PwC found that directors may be weary of discussing ESG, which is often poorly defined, and that many directors feel that they do not understand key ESG risks. According to the survey, 40 percent of directors said that their board does not understand carbon emissions very well or at all, and 37 percent said their board does not understand climate risk. One-third of directors acknowledged that they do not understand the internal processes that support EG data collection, PwC determined.
Board diversity. In discussions with board members, PwC found that while most directors see the value in board diversity, they feel that the issue has become politicized. Ninety-three percent of directors believe that diversity brings unique perspectives to the boardroom, and 82 percent think that it enhances board performance. However, 55 percent see board diversity efforts as being driven by political correctness, and 30 percent believe it results in the nomination of unqualified candidates.
On the specific issue of gender diversity, PwC again found a divide between male and female directors. According to PwC, 100 percent of female directors said that gender diversity is an important attribute for a board, but only 73 percent of male directors felt that way. The male director responses represent a 17 percent drop from the levels PwC saw in 2016.
Diversity efforts have improved somewhat in recent years, PwC found, as 66 percent of directors said their boards have replaced a retiring director with one who increases board diversity. On the other hand, only 15 percent of directors told PwC that their companies have amended the board succession plan to ensure increased diversity in the future.
Executive compensation. PwC’s survey indicates that sentiment toward levels of executive compensation is improving. While in 2017 70 percent of directors that were surveyed thought that executives were overpaid, only 50 percent felt that way this year. PwC believes that the shift in sentiment reflects companies’ improvement at connecting executive pay to performance, aided by the SEC’s pay-versus-performance disclosure requirements that went into effect with 2023 proxy filings.

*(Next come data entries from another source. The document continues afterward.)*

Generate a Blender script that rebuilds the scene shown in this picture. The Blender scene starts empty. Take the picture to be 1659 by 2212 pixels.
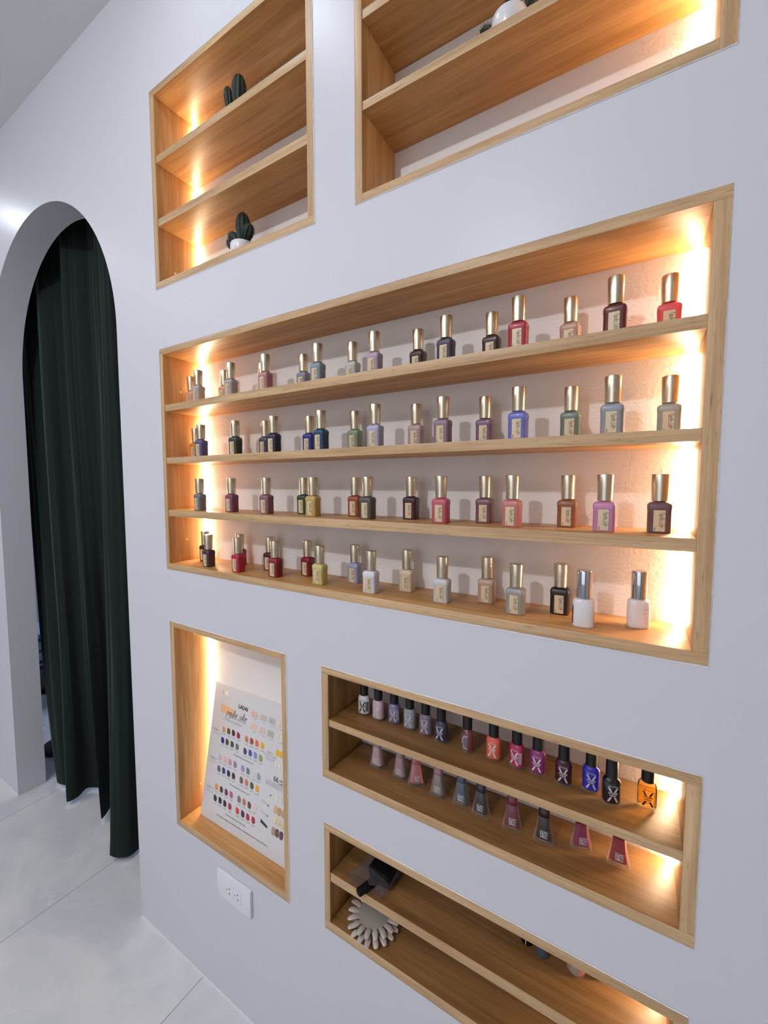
import bpy, bmesh, math, random
from mathutils import Vector, Matrix, noise
random.seed(7)
scene = bpy.context.scene
COL = scene.collection
PI = math.pi

# ------------------------------------------------------------------ helpers
def lin(h):
    if isinstance(h, str):
        h = [int(h[i:i + 2], 16) / 255 for i in (0, 2, 4)]
    return tuple((c / 12.92 if c <= .04045 else ((c + .055) / 1.055) ** 2.4) for c in h) + (1,)

def link(o, parent=None):
    COL.objects.link(o)
    if parent: o.parent = parent
    return o

def mesh_from(bm, name, smooth=None):
    bmesh.ops.recalc_face_normals(bm, faces=bm.faces)
    me = bpy.data.meshes.new(name); bm.to_mesh(me); bm.free()
    if smooth is not None:
        me.polygons.foreach_set('use_smooth', [True] * len(me.polygons))
        me.set_sharp_from_angle(angle=math.radians(smooth))
    return me

def obj(name, me, mat=None, parent=None, loc=None, rot=None):
    if isinstance(me, bmesh.types.BMesh): me = mesh_from(me, name)
    o = bpy.data.objects.new(name, me); link(o, parent)
    if mat:
        if not me.materials: me.materials.append(mat)
        if me.materials[0] != mat:
            o.material_slots[0].link = 'OBJECT'; o.material_slots[0].material = mat
    if loc: o.location = loc
    if rot: o.rotation_euler = rot
    return o

def thing(name, label, cat, loc=(0, 0, 0), rotz=0, group=None):
    o = bpy.data.objects.new(name, None); link(o)
    o.empty_display_size = .02
    o.location = loc; o.rotation_euler = (0, 0, rotz)
    o['label'] = label; o['category'] = cat
    if group: o['group'] = group
    return o

def tag(o, label, cat, group=None):
    o['label'] = label; o['category'] = cat
    if group: o['group'] = group
    return o

def box(bm, x0, x1, y0, y1, z0, z1):
    v = [bm.verts.new((x, y, z)) for x in (x0, x1) for y in (y0, y1) for z in (z0, z1)]
    for f in ((0, 1, 3, 2), (4, 6, 7, 5), (0, 4, 5, 1), (2, 3, 7, 6), (0, 2, 6, 4), (1, 5, 7, 3)):
        bm.faces.new([v[i] for i in f])
    return v

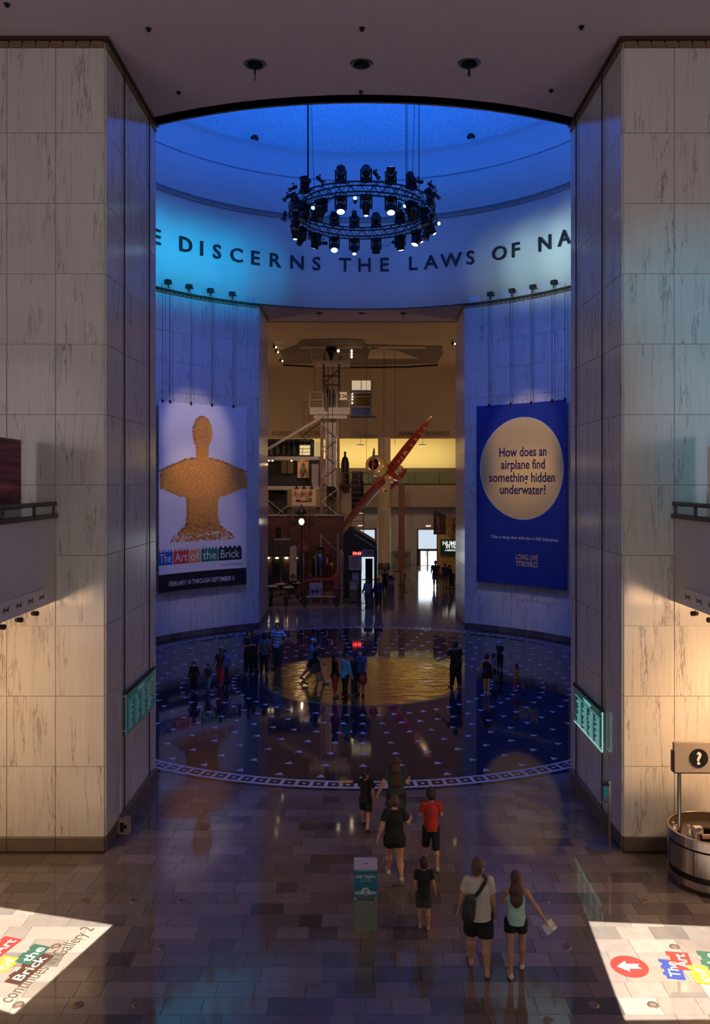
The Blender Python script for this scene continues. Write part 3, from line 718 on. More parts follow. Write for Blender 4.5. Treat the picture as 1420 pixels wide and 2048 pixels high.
names = {-17: 'near side left', 3: 'near side middle', 23: 'near side right', 43: 'near right quarter', 63: 'right quarter', 83: 'right end', 103: 'right end far half', 123: 'far right quarter', 143: 'far right', 167: 'far side right',
         187: 'far side middle', 206: 'far side left', 226: 'far left', 246: 'far left quarter', 266: 'left end far half', 286: 'left end', 306: 'left quarter', 326: 'near left quarter'}
lit_dn = {-17: (M_LENS_B, False), 3: (M_LENS_B, True), 23: (M_LENS_B, False), 83: (M_LENS_B, True), 123: (M_LENS_B, False), 143: (M_LENS_B, False), 167: (M_LENS_D, False), 187: (M_LENS_B, True), 206: (M_LENS_B, False), 226: (M_LENS_V, False), 266: (M_LENS_B, True), 286: (M_LENS_D, False)}
for a, nm in names.items():
    x, y = Pt(a)
    lens, prf = lit_dn.get(a, (M_LENS_D, a % 40 < 20))
    til = PI+R({-17: -24, 23: -24, 3: 0}.get(a, random.choice([-30, -15, 0, 20])))
    moving_head((x, y, Zb-.03), 0 if a in (-17, 3, 23, 167, 187, 206) else R(a), False, til, lens, 'black moving head light hanging under the truss ring, '+nm, 1.15, prf)
    if a in (63, 103, 286, 326): continue
    til = R({-17: -14, 23: 14, 3: -38, 187: 10}.get(a, random.choice([-25, -10, 15, 30])))
    moving_head((x, y, Zt+.03), 0 if a in (-17, 3, 23, 167, 187, 206) else R(a), True, til, M_LENS_B if a in (-17, 23) else M_BLACK, 'black moving head light standing on the truss ring, '+nm, 1.08, a == 187)
def par_can(loc, aimv, lens, label, r=.07, L=.36):
    t = empty('par_spotlight', loc, label=label, cat='stage light')
    d = Vector(aimv).normalized(); q = d.to_track_quat('Z', 'Y').to_matrix().to_4x4()
    b = MB(); b.lathe([(.001, -L*.5), (r*.9, -L*.45), (r, -L*.1), (r*.8, 0), (r*.8, L*.35), (r*1.15, L*.4), (r*1.15, L*.5), (r*.9, L*.5)], (0, 0, 0), 14, 0, q); b.build('barrel', M_BLACK, t, smooth=True)
    b = MB(); b.lathe([(.001, L*.47), (r*.95, L*.45)], (0, 0, 0), 14, 0, q); b.build('lens', lens, t)
    b = MB(); b.tube((0, 0, 0), (0, 0, .16), .012); b.tube((-.09, 0, 0), (.09, 0, 0), .012); b.tube((-.03, 0, .16), (.03, 0, .16), .03); b.build('clamp', M_BLACK, t)
M_WIREG = mat('clear_glass_lens', (.5, .5, .5), .1)
for a, r_, z, v, ln, nm in ((-30, 2.9, 17.75, (.9, -.3, -.9), M_WIREG, 'near left, tilted down'), (10, 2.75, 17.85, (.5, -.2, -.8), M_WIREG, 'near side between two heads'), (-74, 2.85, 17.75, (-.6, -.3, -.7), M_WIREG, 'left end, outermost'), (-88, 2.9, 17.3, (-.2, -.2, -1), M_WIREG, 'left end, lowest'),
        (-60, 2.85, 17.85, (-.7, -.4, -.5), M_WIREG, 'left quarter, upper'), (70, 2.85, 17.755, (.6, -.3, -.7), M_WIREG, 'right end, outermost'), (58, 2.9, 17.9, (.5, -.4, -.6), M_WIREG, 'right quarter, upper'),
        (-50, 2.6, 18.0, (.95, 0, .1), M_WIREG, 'lying level on top at the left'), (50, 2.6, 18.0, (-.95, 0, .15), M_WIREG, 'lying level on top at the right'),
        (-6, 2.35, 17.1, (0, -1, .1), M_LENS_C, 'cyan lit, near side left of middle'), (-52, 2.25, 17.1, (.15, -1, 0), M_LENS_C, 'cyan lit, left quarter'), (44, 2.2, 17.1, (-.1, -1, 0), M_LENS_C, 'cyan lit, right quarter'),
        (215, 2.7, 16.95, (-1, -.1, 0), M_WIREG, 'hanging level, far left'), (150, 2.7, 17.0, (.5, -.5, -.3), M_WIREG, 'hanging with a looped cable, far right'), (100, 2.9, 17.2, (.3, -.9, -.3), M_LENS_C, 'pale cyan lit, right end'),
        (-40, 2.2, 17.1, (.4, -.5, -.7), M_WIREG, 'inside the ring, near left'), (36, 2.2, 17.05, (-.4, -.4, -.8), M_WIREG, 'inside the ring, near right'), (235, 2.5, 17.05, (0, -.3, -1), M_WIREG, 'pointing down, far left quarter'), (128, 2.9, 17.0, (.5, -.3, -.9), M_LENS_V, 'violet lit, far right quarter')):
    x, y = Pt(a, r_); par_can((x, y, z), v, ln, 'black spotlight on the truss ring, '+nm)
# suspension: tube, chains and cables up to the dome
for (px, D, rr, nm) in ((616, 28.9, .03, 'thick suspension tube at the left of the truss'), (812, 29.2, .012, 'left one of the paired wires right of the truss middle'), (815, 29.2, .009, 'right one of the paired wires right of the truss middle'), (838, 28.9, .014, 'suspension wire at the right of the truss'), (822, 33, .012, 'slanted wire on the right of the truss'), (631, 33, .01, 'slanted wire on the left of the truss')):
    x = (px-CX)*D/F; r = math.hypot(x-CCX, D-CCY); zt = dome_z(r)-.02; x2 = x-(.35 if nm.startswith('slanted wire on the left') else (-.3 if nm.startswith('slanted') else 0))
    b = MB(); b.tube((x, D, Zt), (x2, D, zt-.1), rr, n=6); b.build('suspension_wire', M_BLACK, label='dark '+nm, cat='wire')
b = MB(); pts = []
for i in range(40):
    t = i/39; pts.append((TC[0]+(-1.35+.5*t), TC[1]-1.9+0*t, 17.62-1.1*0-.35*math.sin(PI*t)))
b.path(pts, .012, 5); 
for a0, a1, rr, zz in ((-70, -30, 2.2, 17.25), (150, 170, 2.7, 17.2), (200, 250, 2.3, 17.3), (60, 110, 2.8, 17.35), (-100, -60, 2.85, 17.3)):
    pp = []
    for i in range(13):
        a = lerp(a0, a1, i/12); x, y = Pt(a, rr); pp.append((x, y, zz-.28*math.sin(PI*i/12)))
    b.path(pp, .010, 5)
b.v = [(x-TC[0], y-TC[1], z-Zb) for x, y, z in b.v]; b.build('cable_loops', M_BLACK, tr)
# ------------------------------------------------------------ back hall shell
YB = 69.6
b = MB(); b.box(-14.5, -14.3, Y1, 80, 0, 17.6); b.build('wall_hall_left', M_TAN, kind='structure')
b = MB(); b.box(14.3, 14.5, Y1, 80, 0, 17.6); b.build('wall_hall_right', M_TAN, kind='structure')
b = MB(); b.box(-14.4, 14.4, Y1+.2, YB+.3, 17.05, 17.3)
b.build('ceiling_hall', mat('tan_hall_ceiling', (.42, .32, .23), .85, var=.05), kind='structure')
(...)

PwC said that while ESG goals may be getting attention from investors, directors think that other issues are more important for consideration in drafting executive compensation packages. Sixty-three percent of directors believe that customer satisfaction should be a factor, and 53 percent think that succession planning should be included in executive compensation plans. Only 44 percent said that diversity, equity, and inclusion efforts should be included in pay packages, and 31 percent feel that executive pay should be tied to environmental goals.